SHE ended her junior career on a national high – now North Yorkshire’s irons-maiden, Charlotte Austwick, is aiming for an arduous winter of training to prepare for a major impact in her debut senior season.

Soon to turn 18, Austwick is set upon continuing to enjoy a successful career in golf, but she realises that lofted ambition will not be accomplished unless she puts in the hard yards over the winter in both her studies and in further honing her game.

The Tadcaster teenager is preparing for her second year of study for ‘A’ levels in psychology, mathematics, business and physical education. Success in those will then help her in the next stage of what she hopes will prove a senior golfing career as flourishing as her junior days have been since she took up her first club barely six years ago.

If she gets the required grades she will go to university and that is where she next hopes to apply her golfing talents.

“I would love to make the British Universities’ women’s golf team,” said the youngster, who is now a member of both Pike Hills Golf Club and Sandburn Hall GC.

“That’s my next big aim, and after hopefully graduating, I would love to give playing golf on the circuit a real good go.

“But before all that can happen, it all depends, of course, on doing well in my studies, which I will have to concentrate on as much as my golf, especially over this coming winter.”

Austwick’s origins in the game came about at the now defunct Cocksford GC, which was only about five minutes away from her home in Tadcaster.

As an eager 11-year-old she tagged on to her elder brother John, who, after playing squash at a decent level, wanted to try his hand at golf.

Soon sister was eclipsing brother. She recalled: “The professional at Cocksford, Graham Thompson, said I was hitting the ball well and that gave me the confidence to keep going.”

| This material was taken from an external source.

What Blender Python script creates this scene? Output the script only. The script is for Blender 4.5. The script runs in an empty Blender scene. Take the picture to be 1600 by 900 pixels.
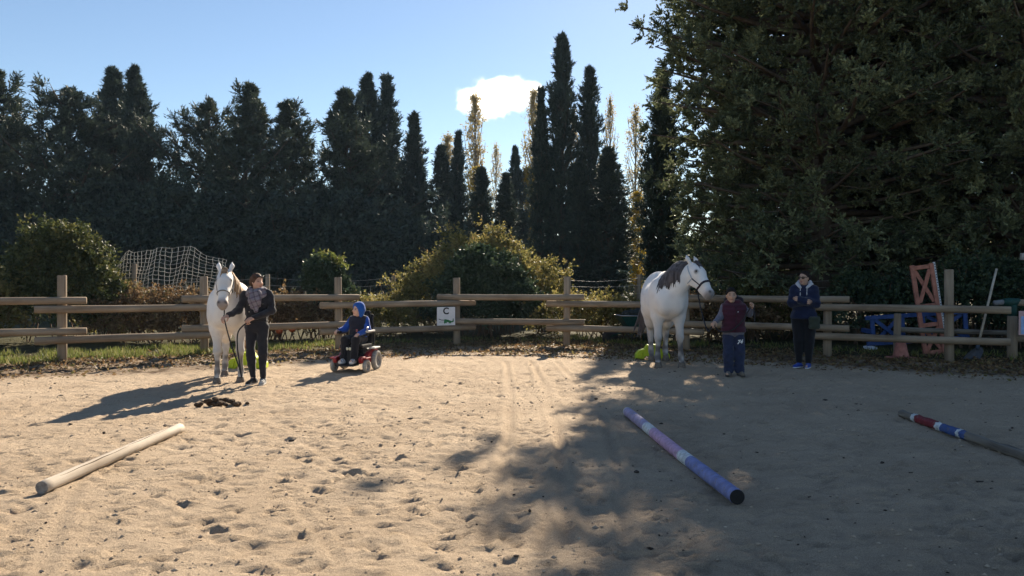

She and John then joined Cobble Hall at Leeds, ostensibly because it was a bigger Union and offered more scope to play. But Austwick found her Leeds experience to be too male-dominated and never offered enough encouragement for juniors.

After playing at Pike Hills GC in a junior open event she explained: “I really enjoyed it there and when my dad’s job as a fire officer changed area it was better that we headed from Tadcaster towards York and North Yorkshire, so I joined Pike.

“The club have looked after me so well ever since. They actively encourage juniors and I was soon able to play with some of the top amateur players there like Martin Brown, who has since become York Open champion several times.

“It’s often the case that girls have to play in events dominated by lads, but I’ve had no problem with that and at Pike Hills there was plenty of scope to play.”

Her skill sharpened by the increased competition, Austwick’s ascent gathered pace.

She won the Moortown GC Junior Masters at the age of just 12 as well as the Coxford GC junior crown in her first year as a member before the club eventually closed down.

Soon she was selected for training with the Yorkshire girls’ squad, beginning a training link-up with Steve Robinson, one of the country’s top-rated coaches.

She went on to captain the youth team and, in 2007, she was crowned the Pike Hills GC club champion, the first of three successive club crowns.

Last year, Austwick became the first girl in the 16-year history of the York Union of Golf Clubs to capture the York Junior Championship.

Still the success came and after leading the Yorkshire girls’ team to triumph in the Northern Championships, Austwick signed off her junior days with national glory.

Appearing in the England girls’ championship at North Wiltshire, she was lying 33rd after the first of two qualifying stroke-play rounds before the event then advanced into knockout match-play for the leading 32 players. She completed her second round with an improved score only for the rest of the round to be abandoned by a deluge which flooded the greens.

That left Austwick marooned in 33rd place and so she advanced into the tournament’s second flight.

However, refusing to be daunted by that setback she negotiated four hectic ties before winning the final against Brighton’s Tiffany Hewetson at the second hole of a dramatic play-off.

She came home to North Yorkshire with a national crown. It was the perfect send-off to her junior career.

But now the intense work starts, as she readily acknowledged.

Besides stepping up her physical fitness with sessions provided by Tadcaster Leisure Centre and working closer with physiotherapist Lynn Booth, she will continue to be coached by Robinson at Sandburn Hall, where he is the head professional running his own esteemed academy while coaching several county and national squads.

“I will be working hard with Steve, especially improving on my short game as well as figuring how to play a round of golf properly,” she said.

“By that I mean working out the right strategy say when you are approaching the closing holes of your round with a good score and you want to make sure you don’t blow your advantage.

“It’s more about seeing a round out right and I need to be able to work on that more.”

Austwick is determined to be at her most ready when her first senior season starts in earnest next spring.

Given the approach she has enjoyed so far in her junior campaign, it could be the start of an exciting new chapter.